**What to do:**
Quote every line of the material beneath this one.
============================================================
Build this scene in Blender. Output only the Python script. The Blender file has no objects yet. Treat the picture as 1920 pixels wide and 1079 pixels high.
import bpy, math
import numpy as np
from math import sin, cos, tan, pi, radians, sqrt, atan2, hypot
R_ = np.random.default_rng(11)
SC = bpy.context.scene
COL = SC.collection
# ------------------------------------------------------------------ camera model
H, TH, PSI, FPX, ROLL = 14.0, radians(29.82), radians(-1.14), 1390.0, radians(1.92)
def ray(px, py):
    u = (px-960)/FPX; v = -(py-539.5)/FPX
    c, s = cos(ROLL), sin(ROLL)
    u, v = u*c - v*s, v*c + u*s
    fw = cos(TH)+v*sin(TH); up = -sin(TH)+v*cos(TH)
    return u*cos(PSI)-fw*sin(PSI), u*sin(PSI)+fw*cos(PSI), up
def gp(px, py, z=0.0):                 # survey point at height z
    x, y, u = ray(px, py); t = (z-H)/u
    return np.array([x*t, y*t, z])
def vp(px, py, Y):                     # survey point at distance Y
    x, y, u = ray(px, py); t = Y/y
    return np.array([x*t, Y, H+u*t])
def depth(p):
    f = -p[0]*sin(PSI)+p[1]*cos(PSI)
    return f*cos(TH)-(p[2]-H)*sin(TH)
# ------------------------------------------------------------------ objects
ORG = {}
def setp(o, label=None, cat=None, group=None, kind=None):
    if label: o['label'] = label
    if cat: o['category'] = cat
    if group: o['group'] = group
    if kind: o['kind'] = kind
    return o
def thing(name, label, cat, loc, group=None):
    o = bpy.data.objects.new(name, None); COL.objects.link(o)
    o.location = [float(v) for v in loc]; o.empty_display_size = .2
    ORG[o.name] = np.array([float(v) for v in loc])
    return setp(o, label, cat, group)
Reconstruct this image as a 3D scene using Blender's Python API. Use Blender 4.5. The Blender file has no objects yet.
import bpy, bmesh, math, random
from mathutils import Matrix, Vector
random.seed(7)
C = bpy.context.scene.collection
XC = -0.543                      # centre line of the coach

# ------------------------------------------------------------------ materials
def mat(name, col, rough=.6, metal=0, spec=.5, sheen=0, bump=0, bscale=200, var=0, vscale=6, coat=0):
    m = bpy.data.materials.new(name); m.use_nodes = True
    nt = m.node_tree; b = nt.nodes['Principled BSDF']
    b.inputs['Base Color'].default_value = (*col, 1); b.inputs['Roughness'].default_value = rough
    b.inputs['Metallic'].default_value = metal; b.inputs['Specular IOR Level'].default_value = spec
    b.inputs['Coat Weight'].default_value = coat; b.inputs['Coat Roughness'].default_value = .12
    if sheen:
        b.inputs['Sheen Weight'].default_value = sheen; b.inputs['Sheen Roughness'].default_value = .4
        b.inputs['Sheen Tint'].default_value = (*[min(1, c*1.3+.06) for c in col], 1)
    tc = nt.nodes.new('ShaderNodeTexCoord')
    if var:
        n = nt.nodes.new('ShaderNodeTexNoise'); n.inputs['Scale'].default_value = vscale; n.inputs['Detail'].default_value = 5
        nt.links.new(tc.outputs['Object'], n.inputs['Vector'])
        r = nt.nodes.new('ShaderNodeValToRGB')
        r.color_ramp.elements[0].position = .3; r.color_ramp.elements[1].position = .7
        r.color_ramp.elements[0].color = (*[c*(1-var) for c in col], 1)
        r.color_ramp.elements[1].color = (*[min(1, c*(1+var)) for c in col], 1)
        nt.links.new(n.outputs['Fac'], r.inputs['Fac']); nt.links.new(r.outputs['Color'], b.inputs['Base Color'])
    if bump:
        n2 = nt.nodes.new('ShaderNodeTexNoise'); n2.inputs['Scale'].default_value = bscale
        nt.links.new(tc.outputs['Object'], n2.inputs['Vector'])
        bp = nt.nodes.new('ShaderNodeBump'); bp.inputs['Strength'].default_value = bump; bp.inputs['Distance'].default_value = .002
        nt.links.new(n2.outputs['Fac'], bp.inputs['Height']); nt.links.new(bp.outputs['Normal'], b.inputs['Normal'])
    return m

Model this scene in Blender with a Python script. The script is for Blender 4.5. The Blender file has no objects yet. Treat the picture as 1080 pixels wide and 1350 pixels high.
============================================================
**Correct result:**
Build this scene in Blender. Output only the Python script. The Blender file has no objects yet. Treat the picture as 1920 pixels wide and 1079 pixels high.
import bpy, math
import numpy as np
from math import sin, cos, tan, pi, radians, sqrt, atan2, hypot
R_ = np.random.default_rng(11)
SC = bpy.context.scene
COL = SC.collection
# ------------------------------------------------------------------ camera model
H, TH, PSI, FPX, ROLL = 14.0, radians(29.82), radians(-1.14), 1390.0, radians(1.92)
def ray(px, py):
    u = (px-960)/FPX; v = -(py-539.5)/FPX
    c, s = cos(ROLL), sin(ROLL)
    u, v = u*c - v*s, v*c + u*s
    fw = cos(TH)+v*sin(TH); up = -sin(TH)+v*cos(TH)
    return u*cos(PSI)-fw*sin(PSI), u*sin(PSI)+fw*cos(PSI), up
def gp(px, py, z=0.0):                 # survey point at height z
    x, y, u = ray(px, py); t = (z-H)/u
    return np.array([x*t, y*t, z])
def vp(px, py, Y):                     # survey point at distance Y
    x, y, u = ray(px, py); t = Y/y
    return np.array([x*t, Y, H+u*t])
def depth(p):
    f = -p[0]*sin(PSI)+p[1]*cos(PSI)
    return f*cos(TH)-(p[2]-H)*sin(TH)
# ------------------------------------------------------------------ objects
ORG = {}
def setp(o, label=None, cat=None, group=None, kind=None):
    if label: o['label'] = label
    if cat: o['category'] = cat
    if group: o['group'] = group
    if kind: o['kind'] = kind
    return o
def thing(name, label, cat, loc, group=None):
    o = bpy.data.objects.new(name, None); COL.objects.link(o)
    o.location = [float(v) for v in loc]; o.empty_display_size = .2
    ORG[o.name] = np.array([float(v) for v in loc])
    return setp(o, label, cat, group)
Reconstruct this image as a 3D scene using Blender's Python API. Use Blender 4.5. The Blender file has no objects yet.
import bpy, bmesh, math, random
from mathutils import Matrix, Vector
random.seed(7)
C = bpy.context.scene.collection
XC = -0.543                      # centre line of the coach

# ------------------------------------------------------------------ materials
def mat(name, col, rough=.6, metal=0, spec=.5, sheen=0, bump=0, bscale=200, var=0, vscale=6, coat=0):
    m = bpy.data.materials.new(name); m.use_nodes = True
    nt = m.node_tree; b = nt.nodes['Principled BSDF']
    b.inputs['Base Color'].default_value = (*col, 1); b.inputs['Roughness'].default_value = rough
    b.inputs['Metallic'].default_value = metal; b.inputs['Specular IOR Level'].default_value = spec
    b.inputs['Coat Weight'].default_value = coat; b.inputs['Coat Roughness'].default_value = .12
    if sheen:
        b.inputs['Sheen Weight'].default_value = sheen; b.inputs['Sheen Roughness'].default_value = .4
        b.inputs['Sheen Tint'].default_value = (*[min(1, c*1.3+.06) for c in col], 1)
    tc = nt.nodes.new('ShaderNodeTexCoord')
    if var:
        n = nt.nodes.new('ShaderNodeTexNoise'); n.inputs['Scale'].default_value = vscale; n.inputs['Detail'].default_value = 5
        nt.links.new(tc.outputs['Object'], n.inputs['Vector'])
        r = nt.nodes.new('ShaderNodeValToRGB')
        r.color_ramp.elements[0].position = .3; r.color_ramp.elements[1].position = .7
        r.color_ramp.elements[0].color = (*[c*(1-var) for c in col], 1)
        r.color_ramp.elements[1].color = (*[min(1, c*(1+var)) for c in col], 1)
        nt.links.new(n.outputs['Fac'], r.inputs['Fac']); nt.links.new(r.outputs['Color'], b.inputs['Base Color'])
    if bump:
        n2 = nt.nodes.new('ShaderNodeTexNoise'); n2.inputs['Scale'].default_value = bscale
        nt.links.new(tc.outputs['Object'], n2.inputs['Vector'])
        bp = nt.nodes.new('ShaderNodeBump'); bp.inputs['Strength'].default_value = bump; bp.inputs['Distance'].default_value = .002
        nt.links.new(n2.outputs['Fac'], bp.inputs['Height']); nt.links.new(bp.outputs['Normal'], b.inputs['Normal'])
    return m

Model this scene in Blender with a Python script. The script is for Blender 4.5. The Blender file has no objects yet. Treat the picture as 1080 pixels wide and 1350 pixels high.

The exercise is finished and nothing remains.